> **WRITTEN TASK**:
Print the data exactly as it is given, please.

> **SUPPLIED DATA**:
——
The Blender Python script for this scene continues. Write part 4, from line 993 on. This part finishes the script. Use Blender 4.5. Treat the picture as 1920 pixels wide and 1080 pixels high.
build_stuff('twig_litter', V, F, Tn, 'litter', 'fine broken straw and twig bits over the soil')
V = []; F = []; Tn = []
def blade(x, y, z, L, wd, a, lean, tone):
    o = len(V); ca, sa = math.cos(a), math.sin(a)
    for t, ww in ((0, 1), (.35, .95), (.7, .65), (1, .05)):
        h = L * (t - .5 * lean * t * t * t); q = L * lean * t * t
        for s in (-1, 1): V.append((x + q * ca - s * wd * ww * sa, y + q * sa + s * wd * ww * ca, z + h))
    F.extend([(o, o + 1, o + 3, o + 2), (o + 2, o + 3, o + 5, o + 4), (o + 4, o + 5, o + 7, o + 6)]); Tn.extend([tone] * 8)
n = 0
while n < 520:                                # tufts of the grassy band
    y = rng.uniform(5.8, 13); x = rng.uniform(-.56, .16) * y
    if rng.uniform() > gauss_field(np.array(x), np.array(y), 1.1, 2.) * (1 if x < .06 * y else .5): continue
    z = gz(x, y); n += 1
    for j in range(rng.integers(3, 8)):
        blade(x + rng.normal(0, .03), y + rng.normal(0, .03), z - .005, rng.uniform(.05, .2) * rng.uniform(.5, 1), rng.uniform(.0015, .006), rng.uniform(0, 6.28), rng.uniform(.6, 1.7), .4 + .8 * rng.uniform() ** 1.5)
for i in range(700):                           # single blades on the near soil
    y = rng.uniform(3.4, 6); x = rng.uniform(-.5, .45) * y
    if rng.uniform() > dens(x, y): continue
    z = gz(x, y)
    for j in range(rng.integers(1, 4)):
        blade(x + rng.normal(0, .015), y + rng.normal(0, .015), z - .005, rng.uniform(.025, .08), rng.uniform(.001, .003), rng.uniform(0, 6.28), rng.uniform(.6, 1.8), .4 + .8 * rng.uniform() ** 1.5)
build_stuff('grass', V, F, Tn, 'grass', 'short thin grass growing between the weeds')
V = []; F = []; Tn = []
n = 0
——
> **OUTPUT FOR THIS TASK**:
The Blender Python script for this scene continues. Write part 4, from line 993 on. This part finishes the script. Use Blender 4.5. Treat the picture as 1920 pixels wide and 1080 pixels high.
build_stuff('twig_litter', V, F, Tn, 'litter', 'fine broken straw and twig bits over the soil')
V = []; F = []; Tn = []
def blade(x, y, z, L, wd, a, lean, tone):
    o = len(V); ca, sa = math.cos(a), math.sin(a)
    for t, ww in ((0, 1), (.35, .95), (.7, .65), (1, .05)):
        h = L * (t - .5 * lean * t * t * t); q = L * lean * t * t
        for s in (-1, 1): V.append((x + q * ca - s * wd * ww * sa, y + q * sa + s * wd * ww * ca, z + h))
    F.extend([(o, o + 1, o + 3, o + 2), (o + 2, o + 3, o + 5, o + 4), (o + 4, o + 5, o + 7, o + 6)]); Tn.extend([tone] * 8)
n = 0
while n < 520:                                # tufts of the grassy band
    y = rng.uniform(5.8, 13); x = rng.uniform(-.56, .16) * y
    if rng.uniform() > gauss_field(np.array(x), np.array(y), 1.1, 2.) * (1 if x < .06 * y else .5): continue
    z = gz(x, y); n += 1
    for j in range(rng.integers(3, 8)):
        blade(x + rng.normal(0, .03), y + rng.normal(0, .03), z - .005, rng.uniform(.05, .2) * rng.uniform(.5, 1), rng.uniform(.0015, .006), rng.uniform(0, 6.28), rng.uniform(.6, 1.7), .4 + .8 * rng.uniform() ** 1.5)
for i in range(700):                           # single blades on the near soil
    y = rng.uniform(3.4, 6); x = rng.uniform(-.5, .45) * y
    if rng.uniform() > dens(x, y): continue
    z = gz(x, y)
    for j in range(rng.integers(1, 4)):
        blade(x + rng.normal(0, .015), y + rng.normal(0, .015), z - .005, rng.uniform(.025, .08), rng.uniform(.001, .003), rng.uniform(0, 6.28), rng.uniform(.6, 1.8), .4 + .8 * rng.uniform() ** 1.5)
build_stuff('grass', V, F, Tn, 'grass', 'short thin grass growing between the weeds')
V = []; F = []; Tn = []
n = 0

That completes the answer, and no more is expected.